It’S Always A Time For Really Good Whine
It can start with a simple statement. “The left lane is for passing only,” she said as we barreled down the left lane of the nearly deserted highway.
“So what,” I replied. “We’re the only ones on the road!”
“The sign said, `LEFT LANE FOR PASSING ONLY’! It’s the law,” she insisted.
“Law shmaw.
If we were making a left turn we wouldn’t be passing anybody!”
“We’re not making a left turn.”
“We’re doing the maximum speed, anyone trying to pass us is breaking the law. So there!”
“It’s still the law.”
“OK. What if we were in the right lane and we pulled left to pass because everyone else was going 5 mph under the limit, but when we did, they all sped up to the limit and closed ranks so we couldn’t get back in the right lane, ever?”
“It’s still the law,” she smugly informed.
“The law is a ass!” I blurted in exasperated pique, quoting the fractured syntax of Oliver Twist’s Mr. Bumble.
So, what’s this all about? Law? Civil disobedience? The cheap thrill of defiance on a lonely road to nowhere, so I can enjoy a gloating reverie about cheating The Man in a world gone mad with thought police?
Nah, it’s about complaining.
Complaining is one of the least appealing forms of social comment, but is as necessary to humankind’s development as pinball or the pocket fisherman.
Depending upon the circumstances, a whining transmission is as useful as the signing of a non-aggression pact in predicting a future breakdown.
A well-timed complaint can often change the course of history, as evidenced by the Boston Tea Party, or that little tiff aboard the HMS Bounty.
If someone hadn’t cursed the darkness, we wouldn’t have matches.
Important as complaining is to a healthy human psyche, it is often hard on the ears, so to make the following complaints about some Valley conditions more palatable, I am presenting them as great achievements to be accompanied with an award.
The award is named after H.L. Mencken, a famous old newspaperman who may well be America’s most quoted whiner. Old Henry L. used to go around saying things like: “It is a sin to believe evil of others, but it is seldom a mistake.”
The statuette of the “Hank,” as I call it, does not exist. But if it did I like to think it would be a figure of a cantankerous old man in a rumpled suit, waving his cane in a threatening gesture.
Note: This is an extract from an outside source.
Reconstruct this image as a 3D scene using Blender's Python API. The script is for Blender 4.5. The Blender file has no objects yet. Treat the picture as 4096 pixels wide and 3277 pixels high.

It would be made of tofu or haggis, or some other medium suitable for throwing.
The following Hanks are awarded in no particular order; they are presented in the order they occurred to me while the candle flickered low.
The first award goes to whoever is responsible for lovingly scraping off that ugly old pine forest to the north of Millwood.
The folks living in the area must certainly be glad to be rid of those annoying birds and deer that used to hide there.
How much lovelier is the sight of all that dirt and rock and gaily colored plastic boxes.
I wonder why the developers stopped before reaching bedrock? Don’t they know some of that stuff could grow back in as little as 40 years?
The second Hank goes to that monument of human compassion, Charles Hurwitz, who in a fit of magnanimity, locked out all those pesky union people at Kaiser Aluminum, and single-handedly lowered the standard of living for a large number of Valley folk. So popular is the gentleman, that he holds citizenship in both the United States and sunny Israel.
A number of the Chuckster’s locked-out employees have wished him citizenship in a place even hotter yet.
Hank No. 3 goes to the engineer who designed the most death-defying thrill ride in the Valley. In a bold move to prove the fallacy of gravity, the eastbound Broadway on-ramp to eastbound Interstate 90 was graced with a curve banked outward so as to fling car and driver into open air.
Fun, but not for the squeamish. It can be identified by numerous black tire marks angling up the side of the left barrier wall.
No. 4 goes to the person who builds one more structure around Liberty Lake, thereby hiding it forever from prying eyes.
Finally, the Hank Hall of Fame Award goes to Edmund Germer, whose invention, the mercury vapor lamp, made the Milky Way disappear from Valley eyes.
Congratulations to all the winners.
Oh, yeah, and what if I make a left turn onto a four- lane highway and the right lane is full, and…
A Valley view A new column makes its debut in today’s Valley Voice. “Tracking the Gravel” by correspondent Patrick Haight will appear in this space on alternating Saturdays. Haight moved to the Valley as a boy and has lived here ever since, minus a sail in the Navy and a short stay in Seattle back in the 1960s. He recalls when Veradale, Greenacres, Otis Orchards and Opportunity were separate entities that sublimated a vague rivalry. He’s watched as the Valley has grown and changed and is interested in how it continues to evolve. The new column’s name plays off the Valley’s gravelly soil and reflects the author’s love of place and sense of being deeply rooted here. He promises to remininsce occasionally about the past, offer honest commentary on the present and dream about the Valley’s future - all with good humor.